Work to be completed:
Extract the first line through the line containing "8).build('leg', 'wood_brown', t)" from the listing below, exactly as written.

Data:
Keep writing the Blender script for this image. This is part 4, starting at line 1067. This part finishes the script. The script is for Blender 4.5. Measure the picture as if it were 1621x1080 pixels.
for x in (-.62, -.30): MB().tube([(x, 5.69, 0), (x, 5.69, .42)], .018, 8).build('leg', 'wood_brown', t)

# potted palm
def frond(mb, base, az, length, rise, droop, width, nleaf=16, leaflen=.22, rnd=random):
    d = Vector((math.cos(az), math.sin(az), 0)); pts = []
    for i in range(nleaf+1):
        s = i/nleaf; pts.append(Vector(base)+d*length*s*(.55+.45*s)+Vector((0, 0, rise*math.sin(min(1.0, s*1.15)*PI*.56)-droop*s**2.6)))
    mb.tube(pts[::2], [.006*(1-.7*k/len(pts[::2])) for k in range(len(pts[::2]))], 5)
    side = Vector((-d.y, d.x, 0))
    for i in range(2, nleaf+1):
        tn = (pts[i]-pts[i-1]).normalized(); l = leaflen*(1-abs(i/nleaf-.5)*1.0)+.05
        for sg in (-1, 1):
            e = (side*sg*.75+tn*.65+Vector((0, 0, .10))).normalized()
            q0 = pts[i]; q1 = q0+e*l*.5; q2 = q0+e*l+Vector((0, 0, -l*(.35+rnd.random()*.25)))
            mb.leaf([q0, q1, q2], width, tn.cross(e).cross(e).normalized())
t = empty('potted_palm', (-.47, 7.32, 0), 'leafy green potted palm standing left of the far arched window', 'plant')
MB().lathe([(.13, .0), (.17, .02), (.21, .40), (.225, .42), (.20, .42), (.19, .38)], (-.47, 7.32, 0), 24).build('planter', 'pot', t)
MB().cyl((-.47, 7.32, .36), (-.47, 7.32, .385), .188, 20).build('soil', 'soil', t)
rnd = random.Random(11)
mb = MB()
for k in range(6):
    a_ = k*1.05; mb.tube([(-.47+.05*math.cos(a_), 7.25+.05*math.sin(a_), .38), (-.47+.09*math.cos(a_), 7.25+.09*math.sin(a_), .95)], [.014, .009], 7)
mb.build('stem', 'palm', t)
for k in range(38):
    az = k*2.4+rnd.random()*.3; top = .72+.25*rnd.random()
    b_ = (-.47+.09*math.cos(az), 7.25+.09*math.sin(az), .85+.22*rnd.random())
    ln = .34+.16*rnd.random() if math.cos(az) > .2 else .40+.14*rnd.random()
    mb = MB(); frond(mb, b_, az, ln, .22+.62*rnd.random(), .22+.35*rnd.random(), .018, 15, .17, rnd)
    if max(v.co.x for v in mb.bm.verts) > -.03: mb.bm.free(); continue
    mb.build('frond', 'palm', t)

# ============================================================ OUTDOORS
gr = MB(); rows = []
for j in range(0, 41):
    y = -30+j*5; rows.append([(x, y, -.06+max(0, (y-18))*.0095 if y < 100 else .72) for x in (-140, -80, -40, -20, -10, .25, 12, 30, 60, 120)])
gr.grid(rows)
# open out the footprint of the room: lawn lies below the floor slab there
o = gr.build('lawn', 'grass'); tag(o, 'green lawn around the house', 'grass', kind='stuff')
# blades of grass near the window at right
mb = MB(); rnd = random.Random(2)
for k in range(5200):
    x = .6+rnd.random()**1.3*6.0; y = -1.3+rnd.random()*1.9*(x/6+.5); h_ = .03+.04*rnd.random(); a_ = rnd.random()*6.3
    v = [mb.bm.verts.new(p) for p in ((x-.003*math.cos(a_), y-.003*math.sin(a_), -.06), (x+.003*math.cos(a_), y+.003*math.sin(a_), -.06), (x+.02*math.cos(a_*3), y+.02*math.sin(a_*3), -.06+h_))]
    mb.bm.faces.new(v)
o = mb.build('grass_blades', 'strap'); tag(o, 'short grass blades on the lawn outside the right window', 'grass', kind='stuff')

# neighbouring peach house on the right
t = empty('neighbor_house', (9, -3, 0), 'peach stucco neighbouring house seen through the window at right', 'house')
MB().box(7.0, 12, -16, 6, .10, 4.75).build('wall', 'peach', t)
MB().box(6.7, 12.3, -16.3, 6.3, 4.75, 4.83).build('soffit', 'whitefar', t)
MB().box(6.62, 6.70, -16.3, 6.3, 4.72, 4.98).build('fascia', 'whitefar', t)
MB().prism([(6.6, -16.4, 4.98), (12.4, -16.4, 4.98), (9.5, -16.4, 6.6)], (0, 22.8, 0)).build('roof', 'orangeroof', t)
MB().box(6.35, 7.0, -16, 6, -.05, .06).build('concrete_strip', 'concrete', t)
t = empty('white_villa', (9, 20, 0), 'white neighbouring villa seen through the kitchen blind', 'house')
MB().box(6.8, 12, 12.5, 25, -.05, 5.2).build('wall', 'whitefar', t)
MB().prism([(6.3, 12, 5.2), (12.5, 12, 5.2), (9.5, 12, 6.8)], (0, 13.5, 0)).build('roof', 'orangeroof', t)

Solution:
Keep writing the Blender script for this image. This is part 4, starting at line 1067. This part finishes the script. The script is for Blender 4.5. Measure the picture as if it were 1621x1080 pixels.
for x in (-.62, -.30): MB().tube([(x, 5.69, 0), (x, 5.69, .42)], .018, 8).build('leg', 'wood_brown', t)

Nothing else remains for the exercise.